British author Allen (Soldier Sahibs) argues persuasively that violent Islamic extremism isn't as new as we might think,------------ Carefully drawing distinctions between mainstream Islam and the fanaticism that spawned al-Qaeda (which he calls "as much a threat to Islam as to the West"), Allen goes back to the 18th-century founding of Wahhabism, a strain of Islam fostered in the Arabian desert that now serves as the Saudi state religion. Fixated on removing any hint of deviation from their interpretation of Muhammad's teachings, violent Wahhabists have traditionally killed more Muslims than non-Muslims. A Central Asia expert, Allen focuses on the form of Wahhabism that developed against the backdrop of waning British imperialism in that area, gradually leading up to Osama bin Laden's arrival.

(from Publishers Weekly, at

There must have been Bush and Blair in the 13th century.
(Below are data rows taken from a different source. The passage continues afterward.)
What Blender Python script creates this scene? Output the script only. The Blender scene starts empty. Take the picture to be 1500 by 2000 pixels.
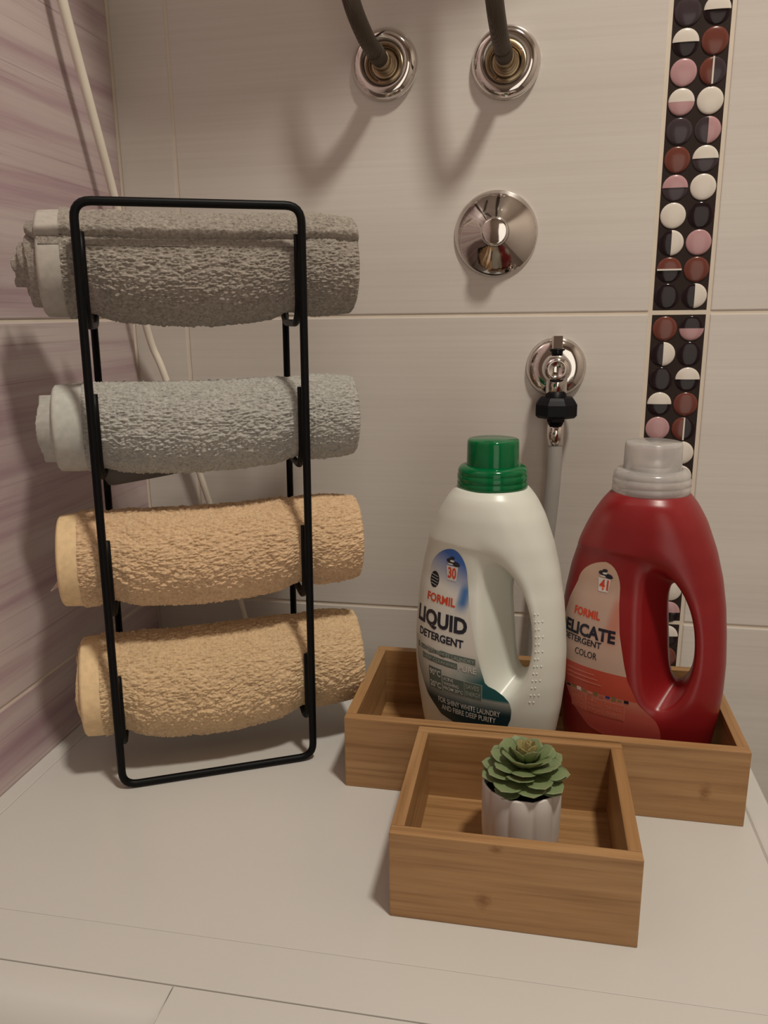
import bpy, bmesh, math, random
import numpy as np
from mathutils import Vector, Matrix

sc = bpy.context.scene
COL = sc.collection
PI = math.pi
random.seed(4)
RNG = np.random.RandomState(11)

# ------------------------------------------------------------------ camera
F_PX = 1529.73
CAM = Vector((0.4103, -0.7769, 0.3721))
YAW, PITCH, ROLL = 0.1876, -0.2469, 0.0123
cam_d = bpy.data.cameras.new('camera')
cam_d.sensor_fit = 'HORIZONTAL'
cam_d.sensor_width = 36.0
cam_d.lens = F_PX * 36.0 / 1500.0
cam_d.clip_start = 0.01
cam_o = bpy.data.objects.new('camera', cam_d)
COL.objects.link(cam_o)
RM = Matrix.Rotation(YAW, 3, 'Z') @ Matrix.Rotation(PITCH, 3, 'X') @ Matrix.Rotation(ROLL, 3, 'Y')
rt, fw, up = RM @ Vector((1, 0, 0)), RM @ Vector((0, 1, 0)), RM @ Vector((0, 0, 1))
cam_o.matrix_world = Matrix(((rt.x, up.x, -fw.x, CAM.x), (rt.y, up.y, -fw.y, CAM.y),
                             (rt.z, up.z, -fw.z, CAM.z), (0, 0, 0, 1)))
sc.camera = cam_o

# ------------------------------------------------------------------ light, exposure
w = bpy.data.worlds.new('world')
sc.world = w
w.use_nodes = True
w.node_tree.nodes['Background'].inputs[0].default_value = (1.0, 0.85, 0.72, 1)
w.node_tree.nodes['Background'].inputs[1].default_value = 0.02
sc.view_settings.view_transform = 'Standard'
sc.view_settings.look = 'None'
sc.view_settings.gamma = 1.0
sc.view_settings.use_curve_mapping = False
sc.view_settings.exposure = 0.0

def area(name, loc, target, size, power, col):
    l = bpy.data.lights.new(name, 'AREA')
    l.shape = 'DISK'; l.size = size; l.energy = power; l.color = col
    o = bpy.data.objects.new(name, l); COL.objects.link(o)
    o.location = loc
    o.rotation_euler = (Vector(target) - Vector(loc)).to_track_quat('-Z', 'Y').to_euler()
    return o
area('ceiling_light', (0.80, -0.76, 1.84), (0.45, -0.40, 0.0), 0.18, 20.5, (0.96, 0.905, 0.785))
# soft fill light added behind the camera to lift the back wall
fill_light = area('front_fill_light', (0.95, -1.93, 0.15), (0.95, 0.0, 0.15), 0.8, 5.5, (0.96, 0.90, 0.79))
fill_light.data.shape = 'RECTANGLE'; fill_light.data.size = 0.75; fill_light.data.size_y = 1.9

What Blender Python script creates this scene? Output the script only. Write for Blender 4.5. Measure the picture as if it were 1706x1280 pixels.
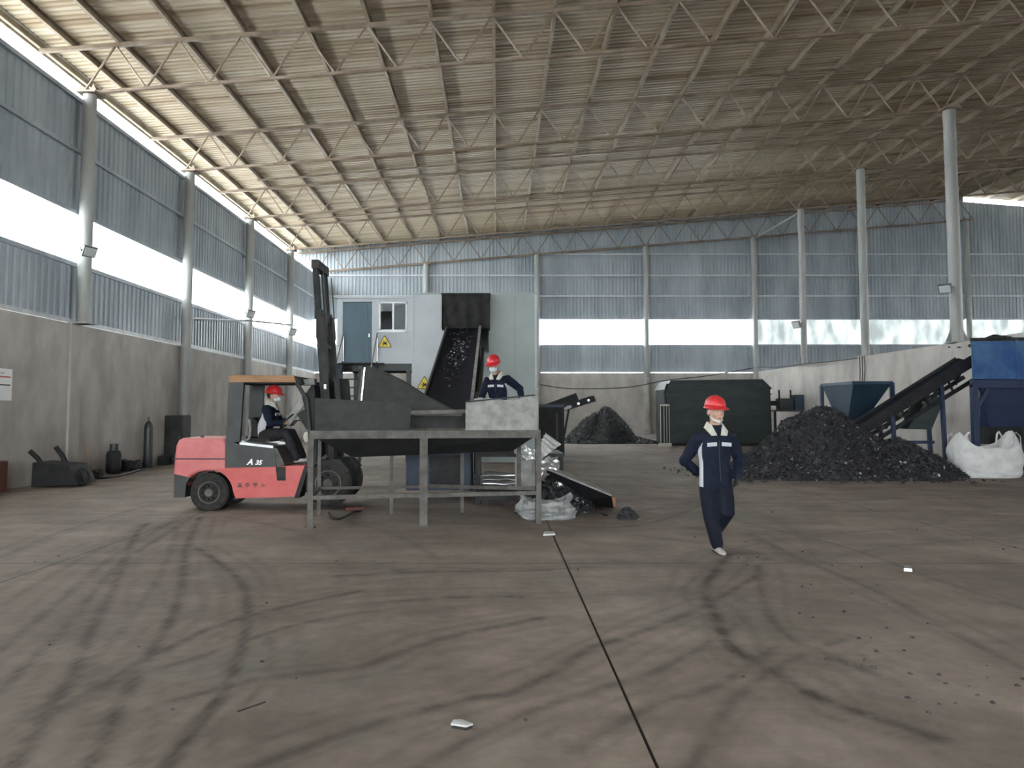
import bpy, bmesh, math, random
import numpy as np
from mathutils import Vector, Matrix, noise as mnoise

# ------------------------------------------------------------------ camera, sky, exposure
scene = bpy.context.scene
for _o in list(bpy.data.objects): bpy.data.objects.remove(_o)
COL = scene.collection
FPX, PITCH, EYE, VPX, HOR = 1300.0, math.radians(3.5), 1.6, 828.0, 684.0
CYP = HOR - FPX*math.tan(PITCH)
cam_d = bpy.data.cameras.new('camera'); cam = bpy.data.objects.new('camera', cam_d); COL.objects.link(cam)
cam.location = (0, 0, EYE); cam.rotation_euler = (math.pi/2 + PITCH, 0, 0)
cam_d.sensor_width = 36; cam_d.lens = FPX/1706*36
cam_d.shift_x = (853-VPX)/1706; cam_d.shift_y = (CYP-640)/1706
cam_d.clip_start = 0.05; cam_d.clip_end = 400
scene.camera = cam
world = bpy.data.worlds.new('overcast_sky'); scene.world = world; world.use_nodes = True
bg = world.node_tree.nodes['Background']
bg.inputs[0].default_value = (0.93, 0.98, 1.0, 1); bg.inputs[1].default_value = 8.0
vs = scene.view_settings
vs.view_transform = 'Standard'; vs.look = 'None'; vs.gamma = 1; vs.use_curve_mapping = False
vs.exposure = 1.95

# ------------------------------------------------------------------ helpers
CP, SP = math.cos(PITCH), math.sin(PITCH)
def _ray(px, py):
    a = (px-VPX)/FPX; b = (CYP-py)/FPX
    return a, CP-b*SP, SP+b*CP
def P(px, py, Y):                       # a point of the photograph at depth Y
    a, y, z = _ray(px, py); t = Y/y
    return Vector((a*t, Y, EYE+z*t))
def G(px, py):                          # a point of the photograph on the floor
    a, y, z = _ray(px, py); t = -EYE/z
    return Vector((a*t, y*t, 0))
V = Vector
R = math.radians
rnd = random.Random(7)
ORG = {}

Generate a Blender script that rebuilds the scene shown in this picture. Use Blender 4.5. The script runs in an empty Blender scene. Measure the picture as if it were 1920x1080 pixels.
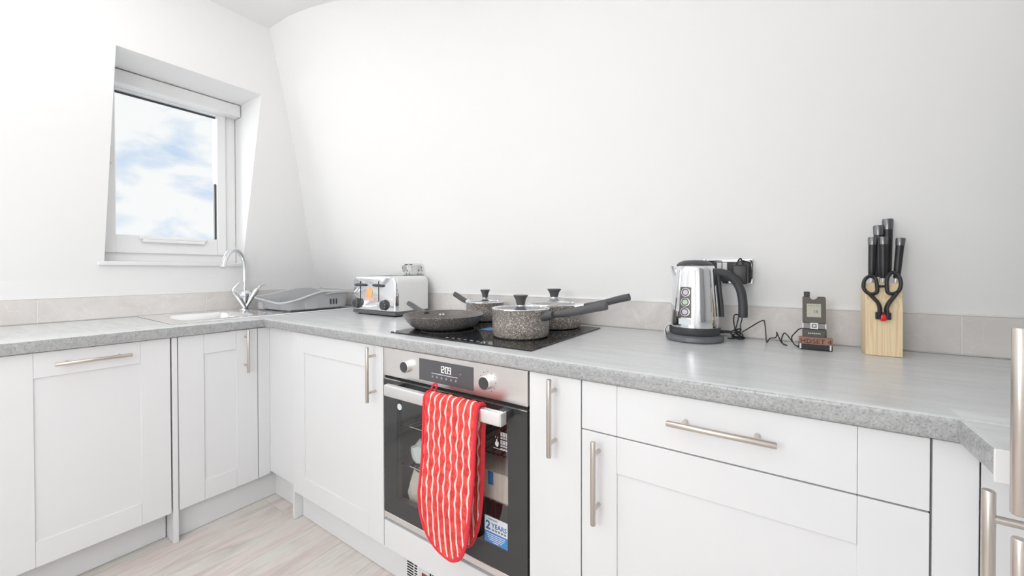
import bpy, bmesh, math, random
from mathutils import Vector, Matrix
random.seed(7)
R = math.radians
C = bpy.context.scene.collection
SC = bpy.context.scene

# ------------------------------------------------------------------ camera
cd = bpy.data.cameras.new('camera'); cam = bpy.data.objects.new('camera', cd); C.objects.link(cam)
yaw, pit, rol = R(34.0206), R(-0.5645), R(-0.0795)
r0 = Vector((math.cos(yaw), math.sin(yaw), 0))
f0 = Vector((-math.sin(yaw)*math.cos(pit), math.cos(yaw)*math.cos(pit), math.sin(pit)))
u0 = Vector((math.sin(yaw)*math.sin(pit), -math.cos(yaw)*math.sin(pit), math.cos(pit)))
rx = r0*math.cos(rol)+u0*math.sin(rol); ux = u0*math.cos(rol)-r0*math.sin(rol)
cam.matrix_world = Matrix(((rx.x, ux.x, -f0.x, 2.0063), (rx.y, ux.y, -f0.y, -.8848), (rx.z, ux.z, -f0.z, 1.1006), (0, 0, 0, 1)))
cd.sensor_width = 36; cd.lens = 36*733.9/1920; cd.shift_y = -(540-514.3)/1920; cd.clip_start = .02
SC.camera = cam
SC.view_settings.view_transform = 'Standard'; SC.view_settings.look = 'None'
SC.view_settings.gamma = 1; SC.view_settings.use_curve_mapping = False
SC.view_settings.exposure = -0.27

# ------------------------------------------------------------------ world sky with broken cloud
W = bpy.data.worlds.new('sky'); SC.world = W; W.use_nodes = True
nt = W.node_tree; nt.nodes.clear()
N = nt.nodes.new; L = nt.links.new
out = N('ShaderNodeOutputWorld'); bg = N('ShaderNodeBackground'); tc = N('ShaderNodeTexCoord'); mp = N('ShaderNodeMapping')
mp.inputs['Scale'].default_value = (1, 1, 1.7); mp.inputs['Location'].default_value = (.1, .62, .3)
n1 = N('ShaderNodeTexNoise'); n1.inputs['Scale'].default_value = 8.5; n1.inputs['Detail'].default_value = 9; n1.inputs['Roughness'].default_value = .52; n1.inputs['Distortion'].default_value = .35
cr = N('ShaderNodeValToRGB')
cr.color_ramp.elements[0].position = .30; cr.color_ramp.elements[0].color = (.60, .73, .93, 1)
cr.color_ramp.elements[1].position = .50; cr.color_ramp.elements[1].color = (1.0, 1.0, 1.0, 1)
e = cr.color_ramp.elements.new(.42); e.color = (.82, .88, .96, 1)
L(tc.outputs['Generated'], mp.inputs['Vector']); L(mp.outputs['Vector'], n1.inputs['Vector']); L(n1.outputs['Fac'], cr.inputs['Fac'])
L(cr.outputs['Color'], bg.inputs['Color']); bg.inputs['Strength'].default_value = 1.21; L(bg.outputs[0], out.inputs[0])

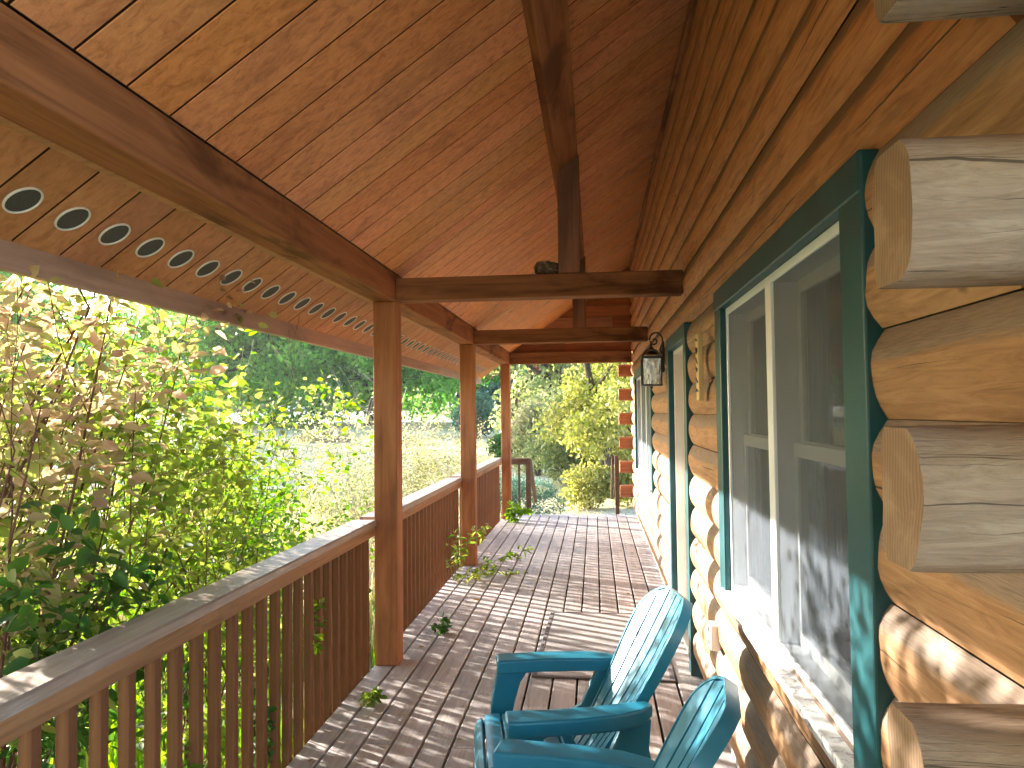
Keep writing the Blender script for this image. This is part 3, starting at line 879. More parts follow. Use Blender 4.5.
# stair rail at the far left, stair newel on the far right
t = empty('stair_railing', (-1.2, 12.5, 0), 'short dark stair railing beside the farthest porch post', 'railing')
b = MB(); b.box(-.17, .125, .0, .09, .87, .905); b.build('top_rail', M['rim'], t, bevel=.004)
b = MB(); b.box(-.17, .07, .03, .06, .80, .869); b.build('upper_rail', M['rim'], t, bevel=.004)
b = MB(); b.box(.07, .15, .0, .09, -.5, .869); b.build('newel_post', M['rim'], t, bevel=.005)
b = MB(); b.box(-.06, -.025, .02, .055, -.2, .80); b.build('baluster', M['rim'], t, bevel=.003)
b = MB(); b.prism([(.091, .89), (1.2, .15), (1.2, .05), (.091, .79)], 'x', .10, .16); b.build('handrail', M['rim'], t, bevel=.005)
t = empty('stair_newel', (.34, 12.55, 0), 'short brown stair newel post at the foot of the far log corner', 'post')
b = MB(); b.box(-.035, .03, 0, .08, -.5, .93); b.build('newel_post', M['rim'], t, bevel=.005)
b = MB(); b.prism([(.081, .93), (1.2, .2), (1.2, .1), (.081, .83)], 'x', -.085, -.04); b.build('handrail', M['rim'], t, bevel=.005)

# ---------------------------------------------------------------- doormat
mt = empty('doormat', (.04, 5.6, .003), 'flat grey brown woven mat on the deck before the door', 'mat', rz=R(-1.2))
b = MB(); b.box(-.41, .41, -.75, .75, 0, .008); b.build('mat_field', M['mat'], mt)
b = MB()
for x0, x1, y0, y1 in ((-.44, -.41, -.78, .78), (.41, .44, -.78, .78), (-.41, .41, -.78, -.75), (-.41, .41, .75, .78)): b.box(x0, x1, y0, y1, 0, .011)
b.build('mat_border', M['matborder'], mt, bevel=.003)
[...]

The root cause of jihad, you know.

The absolute cluelessness of the concerned HT editor is made even more stark by this confessional article by Hassan Butt-
When I was still a member of what is probably best termed the British Jihadi Network, a series of semi-autonomous British Muslim terrorist groups linked by a single ideology, I remember how we used to laugh in celebration whenever people on TV proclaimed that the sole cause for Islamic acts of terror like 9/11, the Madrid bombings and 7/7 was Western foreign policy.

By blaming the government for our actions, those who pushed the 'Blair's bombs' line did our propaganda work for us. More important, they also helped to draw away any critical examination from the real engine of our violence: Islamic theology.

(all emphasis mine)
Note -since this post has become longer than expected, I shall be taking up the other two opinion pieces published in HT in a later post.

update -maybe the root cause of jihad is global warming!